10. An electromagnetic projectile launcher as recited in claim 9, further comprising:

switching means for transferring post acceleration rail inductive energy to said capacitor array, to store said energy in said capacitor array.

11. An eletromagnetic projectile launcher as recited in claim 9, further comprising:

means for discharging said capacitors into said rails at a point spaced from said muzzle end, to increase current during the launch of a successive projectile.

12. An electromagnetic projectile launcher comprising:

a pair of conductive rails each having a breech end and a muzzle end;

a source of current connected to the breech ends of said rails;

means for conducting current between said rails and for propelling a projectile along said rails;

a muzzle shunt circuit including a first conductor being electrically connected adjacent to the muzzle end of a first one of said rails and a second conductor being electrically connected adjacent to the muzzle end of a second one of said rails, wherein portions of said first and second conductors extend from points adjacent to the muzzle ends of said rails toward the breech ends of said rails and lie adjacent to corresponding ones of said rails so that injection of muzzle current into the shunt circuit is inductively aided.

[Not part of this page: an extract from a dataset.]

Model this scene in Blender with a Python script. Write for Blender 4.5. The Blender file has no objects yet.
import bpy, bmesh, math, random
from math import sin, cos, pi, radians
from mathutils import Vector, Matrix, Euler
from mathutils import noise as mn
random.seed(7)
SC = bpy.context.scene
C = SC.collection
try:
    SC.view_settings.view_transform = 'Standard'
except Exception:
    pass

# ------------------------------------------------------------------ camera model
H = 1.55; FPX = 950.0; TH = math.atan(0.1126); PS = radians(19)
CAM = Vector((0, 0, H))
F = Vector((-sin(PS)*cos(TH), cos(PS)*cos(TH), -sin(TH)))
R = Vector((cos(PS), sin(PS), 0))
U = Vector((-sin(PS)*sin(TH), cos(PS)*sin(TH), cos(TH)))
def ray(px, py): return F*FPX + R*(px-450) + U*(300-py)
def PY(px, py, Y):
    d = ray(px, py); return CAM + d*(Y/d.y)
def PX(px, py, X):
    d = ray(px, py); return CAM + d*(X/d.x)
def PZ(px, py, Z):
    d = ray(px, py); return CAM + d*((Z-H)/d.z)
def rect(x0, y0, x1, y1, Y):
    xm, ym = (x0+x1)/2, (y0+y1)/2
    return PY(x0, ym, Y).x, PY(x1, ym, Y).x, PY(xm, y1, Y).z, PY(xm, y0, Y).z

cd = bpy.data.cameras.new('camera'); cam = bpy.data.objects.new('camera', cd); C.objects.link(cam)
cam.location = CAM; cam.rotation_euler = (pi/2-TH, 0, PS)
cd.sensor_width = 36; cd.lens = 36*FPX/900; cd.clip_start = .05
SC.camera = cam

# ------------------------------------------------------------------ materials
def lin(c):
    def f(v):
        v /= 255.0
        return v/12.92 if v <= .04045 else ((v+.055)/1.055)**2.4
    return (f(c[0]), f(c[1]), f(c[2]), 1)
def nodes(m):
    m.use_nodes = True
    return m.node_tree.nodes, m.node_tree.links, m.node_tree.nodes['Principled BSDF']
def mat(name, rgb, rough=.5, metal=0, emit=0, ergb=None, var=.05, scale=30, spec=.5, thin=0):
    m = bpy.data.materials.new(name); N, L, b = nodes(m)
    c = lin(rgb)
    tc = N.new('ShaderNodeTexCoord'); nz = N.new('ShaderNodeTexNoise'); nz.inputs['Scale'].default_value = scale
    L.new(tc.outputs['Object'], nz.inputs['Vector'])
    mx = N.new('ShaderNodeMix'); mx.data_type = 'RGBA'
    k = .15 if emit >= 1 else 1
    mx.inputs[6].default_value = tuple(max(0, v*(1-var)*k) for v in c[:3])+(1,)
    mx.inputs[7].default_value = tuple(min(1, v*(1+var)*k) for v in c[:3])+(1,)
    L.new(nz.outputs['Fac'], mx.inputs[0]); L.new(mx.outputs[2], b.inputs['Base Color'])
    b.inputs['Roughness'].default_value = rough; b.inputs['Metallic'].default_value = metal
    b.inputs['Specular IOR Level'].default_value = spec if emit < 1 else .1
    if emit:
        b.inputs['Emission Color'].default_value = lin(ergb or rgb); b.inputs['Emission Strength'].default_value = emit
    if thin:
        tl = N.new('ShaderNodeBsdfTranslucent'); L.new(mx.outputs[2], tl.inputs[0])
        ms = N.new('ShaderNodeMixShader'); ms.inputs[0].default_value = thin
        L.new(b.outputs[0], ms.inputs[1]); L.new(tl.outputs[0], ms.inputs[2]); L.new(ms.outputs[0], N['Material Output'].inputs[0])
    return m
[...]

13. An electromagnetic projectile launcher as recited in claim 12, further comprising:

insulating rail segments adjacent to the muzzle ends of said conductive rails, which increase the rate of current injection into the shunt circuit.

14. An electromagnetic projectile launcher as recited in claim 12, further comprising:

switching means connected in series with said muzzle shunt circuit conductors to prevent premature parasitic current flow in said conductors.